# Task:
Reproduce exactly the lines from the line containing "Keep writing the" through the end of the records below, including both ends, and nothing else.

# The data:
——

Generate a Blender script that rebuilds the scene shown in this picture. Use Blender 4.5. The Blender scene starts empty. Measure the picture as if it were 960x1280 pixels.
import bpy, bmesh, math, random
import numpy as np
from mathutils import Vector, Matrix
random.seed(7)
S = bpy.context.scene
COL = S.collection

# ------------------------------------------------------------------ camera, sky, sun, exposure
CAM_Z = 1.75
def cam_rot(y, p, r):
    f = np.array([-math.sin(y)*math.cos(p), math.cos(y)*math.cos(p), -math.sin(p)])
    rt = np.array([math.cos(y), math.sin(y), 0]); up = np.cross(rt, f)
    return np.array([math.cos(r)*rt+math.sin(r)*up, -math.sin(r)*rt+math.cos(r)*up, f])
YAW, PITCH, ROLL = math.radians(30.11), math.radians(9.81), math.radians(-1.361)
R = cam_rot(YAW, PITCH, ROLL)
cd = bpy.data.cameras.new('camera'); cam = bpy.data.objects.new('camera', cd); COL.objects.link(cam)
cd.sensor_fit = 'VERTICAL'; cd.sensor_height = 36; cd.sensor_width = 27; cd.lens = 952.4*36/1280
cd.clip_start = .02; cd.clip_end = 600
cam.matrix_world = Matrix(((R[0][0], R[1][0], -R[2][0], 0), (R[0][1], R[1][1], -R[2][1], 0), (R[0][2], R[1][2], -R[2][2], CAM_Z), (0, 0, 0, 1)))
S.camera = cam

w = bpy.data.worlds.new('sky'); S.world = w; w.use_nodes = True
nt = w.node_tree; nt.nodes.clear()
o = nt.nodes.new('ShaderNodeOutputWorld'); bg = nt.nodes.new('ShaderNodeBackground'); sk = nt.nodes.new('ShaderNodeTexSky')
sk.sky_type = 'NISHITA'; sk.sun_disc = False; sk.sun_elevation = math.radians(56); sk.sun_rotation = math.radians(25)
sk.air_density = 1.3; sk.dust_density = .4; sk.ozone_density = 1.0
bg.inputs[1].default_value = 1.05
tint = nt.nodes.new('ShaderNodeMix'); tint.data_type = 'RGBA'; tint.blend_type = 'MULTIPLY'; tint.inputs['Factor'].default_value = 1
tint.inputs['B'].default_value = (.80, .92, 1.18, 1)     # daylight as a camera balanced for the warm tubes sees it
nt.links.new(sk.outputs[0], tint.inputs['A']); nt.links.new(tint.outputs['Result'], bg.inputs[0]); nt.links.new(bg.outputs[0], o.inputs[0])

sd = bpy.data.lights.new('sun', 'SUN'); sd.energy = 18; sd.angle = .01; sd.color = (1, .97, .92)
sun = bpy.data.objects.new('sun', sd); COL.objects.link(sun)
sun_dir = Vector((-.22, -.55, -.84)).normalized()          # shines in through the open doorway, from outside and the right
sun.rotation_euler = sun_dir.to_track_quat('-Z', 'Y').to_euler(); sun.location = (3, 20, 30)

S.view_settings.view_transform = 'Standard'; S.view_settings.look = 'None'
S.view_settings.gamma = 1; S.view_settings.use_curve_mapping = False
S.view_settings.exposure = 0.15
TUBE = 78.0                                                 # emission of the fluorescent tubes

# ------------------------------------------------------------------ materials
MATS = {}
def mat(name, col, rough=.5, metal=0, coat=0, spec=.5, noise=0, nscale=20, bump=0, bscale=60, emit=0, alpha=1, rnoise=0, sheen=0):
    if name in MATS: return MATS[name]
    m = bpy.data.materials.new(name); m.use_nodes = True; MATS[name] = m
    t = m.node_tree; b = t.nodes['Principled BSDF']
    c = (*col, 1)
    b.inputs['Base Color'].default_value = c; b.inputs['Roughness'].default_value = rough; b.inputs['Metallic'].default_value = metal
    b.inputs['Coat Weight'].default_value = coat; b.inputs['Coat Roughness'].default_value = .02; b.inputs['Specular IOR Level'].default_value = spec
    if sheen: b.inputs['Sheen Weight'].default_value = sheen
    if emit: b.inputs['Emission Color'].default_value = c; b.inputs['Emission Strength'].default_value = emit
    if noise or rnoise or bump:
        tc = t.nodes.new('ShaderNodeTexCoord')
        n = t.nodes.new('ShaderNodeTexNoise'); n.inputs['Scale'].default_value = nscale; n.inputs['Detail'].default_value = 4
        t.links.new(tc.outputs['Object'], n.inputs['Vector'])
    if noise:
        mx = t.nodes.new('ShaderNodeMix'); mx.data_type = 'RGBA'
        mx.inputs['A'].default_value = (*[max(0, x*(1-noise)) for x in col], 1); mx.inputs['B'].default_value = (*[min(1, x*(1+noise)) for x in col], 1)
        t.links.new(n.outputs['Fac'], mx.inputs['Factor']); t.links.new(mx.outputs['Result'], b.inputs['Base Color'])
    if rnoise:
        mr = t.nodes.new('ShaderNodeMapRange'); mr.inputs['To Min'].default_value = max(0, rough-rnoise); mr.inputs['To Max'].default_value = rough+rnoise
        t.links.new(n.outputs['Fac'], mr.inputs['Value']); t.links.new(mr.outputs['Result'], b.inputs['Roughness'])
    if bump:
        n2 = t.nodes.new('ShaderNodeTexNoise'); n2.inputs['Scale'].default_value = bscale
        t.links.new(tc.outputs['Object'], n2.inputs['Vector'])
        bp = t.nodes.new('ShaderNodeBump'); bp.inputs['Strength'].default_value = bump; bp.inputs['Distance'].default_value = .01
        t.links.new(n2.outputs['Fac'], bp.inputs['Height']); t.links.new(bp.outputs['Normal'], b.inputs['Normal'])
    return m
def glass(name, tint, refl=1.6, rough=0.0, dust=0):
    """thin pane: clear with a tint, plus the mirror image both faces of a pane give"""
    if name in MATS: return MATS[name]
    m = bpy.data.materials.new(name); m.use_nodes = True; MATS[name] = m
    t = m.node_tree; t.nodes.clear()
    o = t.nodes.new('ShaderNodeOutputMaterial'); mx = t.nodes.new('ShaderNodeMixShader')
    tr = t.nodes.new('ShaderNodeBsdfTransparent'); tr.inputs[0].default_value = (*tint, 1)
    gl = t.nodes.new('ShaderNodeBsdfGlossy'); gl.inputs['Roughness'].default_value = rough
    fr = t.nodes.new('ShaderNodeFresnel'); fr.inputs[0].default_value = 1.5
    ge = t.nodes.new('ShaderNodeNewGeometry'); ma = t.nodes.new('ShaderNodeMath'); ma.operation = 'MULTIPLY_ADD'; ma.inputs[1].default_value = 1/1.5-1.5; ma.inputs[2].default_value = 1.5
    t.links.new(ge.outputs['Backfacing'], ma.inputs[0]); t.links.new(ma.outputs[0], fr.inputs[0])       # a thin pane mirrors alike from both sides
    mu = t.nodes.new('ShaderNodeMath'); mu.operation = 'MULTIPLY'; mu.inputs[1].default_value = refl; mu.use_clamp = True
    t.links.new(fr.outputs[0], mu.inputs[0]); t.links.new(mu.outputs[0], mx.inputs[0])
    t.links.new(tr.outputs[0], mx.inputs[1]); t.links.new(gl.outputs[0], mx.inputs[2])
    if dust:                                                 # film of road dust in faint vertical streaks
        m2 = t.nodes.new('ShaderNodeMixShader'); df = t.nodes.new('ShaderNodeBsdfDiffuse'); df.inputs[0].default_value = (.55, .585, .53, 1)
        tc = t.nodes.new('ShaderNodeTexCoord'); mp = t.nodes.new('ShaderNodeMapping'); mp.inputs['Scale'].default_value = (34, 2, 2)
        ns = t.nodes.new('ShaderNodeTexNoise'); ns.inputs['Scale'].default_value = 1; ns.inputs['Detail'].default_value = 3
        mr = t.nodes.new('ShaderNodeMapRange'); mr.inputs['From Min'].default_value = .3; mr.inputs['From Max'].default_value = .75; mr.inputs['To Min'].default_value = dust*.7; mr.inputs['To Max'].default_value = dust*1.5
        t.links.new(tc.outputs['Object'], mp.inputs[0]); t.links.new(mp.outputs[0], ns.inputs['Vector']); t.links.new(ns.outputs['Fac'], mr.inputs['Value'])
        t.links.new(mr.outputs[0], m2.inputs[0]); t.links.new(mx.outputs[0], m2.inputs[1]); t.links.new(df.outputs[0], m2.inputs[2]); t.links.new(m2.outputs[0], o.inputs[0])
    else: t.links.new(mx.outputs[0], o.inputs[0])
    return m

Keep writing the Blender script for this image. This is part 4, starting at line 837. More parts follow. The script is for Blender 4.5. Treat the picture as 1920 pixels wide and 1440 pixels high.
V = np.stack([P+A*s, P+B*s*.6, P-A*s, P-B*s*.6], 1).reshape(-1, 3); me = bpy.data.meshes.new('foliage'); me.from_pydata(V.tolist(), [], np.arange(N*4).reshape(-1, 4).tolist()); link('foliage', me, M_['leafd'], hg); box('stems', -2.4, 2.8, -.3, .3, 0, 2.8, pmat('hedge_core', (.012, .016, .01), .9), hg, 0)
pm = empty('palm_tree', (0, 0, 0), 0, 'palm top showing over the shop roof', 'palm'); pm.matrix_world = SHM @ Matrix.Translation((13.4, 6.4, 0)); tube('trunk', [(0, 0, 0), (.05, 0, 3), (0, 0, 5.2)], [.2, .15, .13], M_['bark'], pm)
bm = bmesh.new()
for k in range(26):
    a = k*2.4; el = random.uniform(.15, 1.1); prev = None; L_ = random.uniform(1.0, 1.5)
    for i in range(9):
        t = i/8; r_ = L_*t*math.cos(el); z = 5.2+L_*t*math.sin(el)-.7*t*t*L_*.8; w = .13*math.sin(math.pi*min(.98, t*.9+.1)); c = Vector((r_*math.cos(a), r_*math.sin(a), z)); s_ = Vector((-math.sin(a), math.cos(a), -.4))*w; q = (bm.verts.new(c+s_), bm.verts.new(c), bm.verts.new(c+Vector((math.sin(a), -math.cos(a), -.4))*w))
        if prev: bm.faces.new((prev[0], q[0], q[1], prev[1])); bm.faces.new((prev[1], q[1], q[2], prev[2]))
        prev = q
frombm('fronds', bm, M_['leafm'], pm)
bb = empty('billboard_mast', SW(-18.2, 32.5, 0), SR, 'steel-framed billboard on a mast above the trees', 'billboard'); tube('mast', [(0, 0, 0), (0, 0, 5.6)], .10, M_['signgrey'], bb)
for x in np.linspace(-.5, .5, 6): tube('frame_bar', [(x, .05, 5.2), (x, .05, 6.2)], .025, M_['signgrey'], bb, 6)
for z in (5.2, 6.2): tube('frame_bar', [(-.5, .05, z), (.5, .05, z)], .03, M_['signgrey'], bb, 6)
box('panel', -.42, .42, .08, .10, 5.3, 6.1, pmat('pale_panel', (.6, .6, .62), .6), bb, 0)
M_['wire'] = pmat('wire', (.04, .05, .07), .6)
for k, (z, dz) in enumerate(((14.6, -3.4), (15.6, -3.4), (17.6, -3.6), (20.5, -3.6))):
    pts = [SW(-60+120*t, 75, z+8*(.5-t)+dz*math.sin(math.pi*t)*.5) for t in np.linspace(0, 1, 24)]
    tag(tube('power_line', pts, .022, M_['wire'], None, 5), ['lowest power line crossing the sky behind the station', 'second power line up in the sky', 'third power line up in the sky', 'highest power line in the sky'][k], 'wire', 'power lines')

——

# Written solution:
Keep writing the Blender script for this image. This is part 4, starting at line 837. More parts follow. The script is for Blender 4.5. Treat the picture as 1920 pixels wide and 1440 pixels high.
V = np.stack([P+A*s, P+B*s*.6, P-A*s, P-B*s*.6], 1).reshape(-1, 3); me = bpy.data.meshes.new('foliage'); me.from_pydata(V.tolist(), [], np.arange(N*4).reshape(-1, 4).tolist()); link('foliage', me, M_['leafd'], hg); box('stems', -2.4, 2.8, -.3, .3, 0, 2.8, pmat('hedge_core', (.012, .016, .01), .9), hg, 0)
pm = empty('palm_tree', (0, 0, 0), 0, 'palm top showing over the shop roof', 'palm'); pm.matrix_world = SHM @ Matrix.Translation((13.4, 6.4, 0)); tube('trunk', [(0, 0, 0), (.05, 0, 3), (0, 0, 5.2)], [.2, .15, .13], M_['bark'], pm)
bm = bmesh.new()
for k in range(26):
    a = k*2.4; el = random.uniform(.15, 1.1); prev = None; L_ = random.uniform(1.0, 1.5)
    for i in range(9):
        t = i/8; r_ = L_*t*math.cos(el); z = 5.2+L_*t*math.sin(el)-.7*t*t*L_*.8; w = .13*math.sin(math.pi*min(.98, t*.9+.1)); c = Vector((r_*math.cos(a), r_*math.sin(a), z)); s_ = Vector((-math.sin(a), math.cos(a), -.4))*w; q = (bm.verts.new(c+s_), bm.verts.new(c), bm.verts.new(c+Vector((math.sin(a), -math.cos(a), -.4))*w))
        if prev: bm.faces.new((prev[0], q[0], q[1], prev[1])); bm.faces.new((prev[1], q[1], q[2], prev[2]))
        prev = q
frombm('fronds', bm, M_['leafm'], pm)
bb = empty('billboard_mast', SW(-18.2, 32.5, 0), SR, 'steel-framed billboard on a mast above the trees', 'billboard'); tube('mast', [(0, 0, 0), (0, 0, 5.6)], .10, M_['signgrey'], bb)
for x in np.linspace(-.5, .5, 6): tube('frame_bar', [(x, .05, 5.2), (x, .05, 6.2)], .025, M_['signgrey'], bb, 6)
for z in (5.2, 6.2): tube('frame_bar', [(-.5, .05, z), (.5, .05, z)], .03, M_['signgrey'], bb, 6)
box('panel', -.42, .42, .08, .10, 5.3, 6.1, pmat('pale_panel', (.6, .6, .62), .6), bb, 0)
M_['wire'] = pmat('wire', (.04, .05, .07), .6)
for k, (z, dz) in enumerate(((14.6, -3.4), (15.6, -3.4), (17.6, -3.6), (20.5, -3.6))):
    pts = [SW(-60+120*t, 75, z+8*(.5-t)+dz*math.sin(math.pi*t)*.5) for t in np.linspace(0, 1, 24)]
    tag(tube('power_line', pts, .022, M_['wire'], None, 5), ['lowest power line crossing the sky behind the station', 'second power line up in the sky', 'third power line up in the sky', 'highest power line in the sky'][k], 'wire', 'power lines')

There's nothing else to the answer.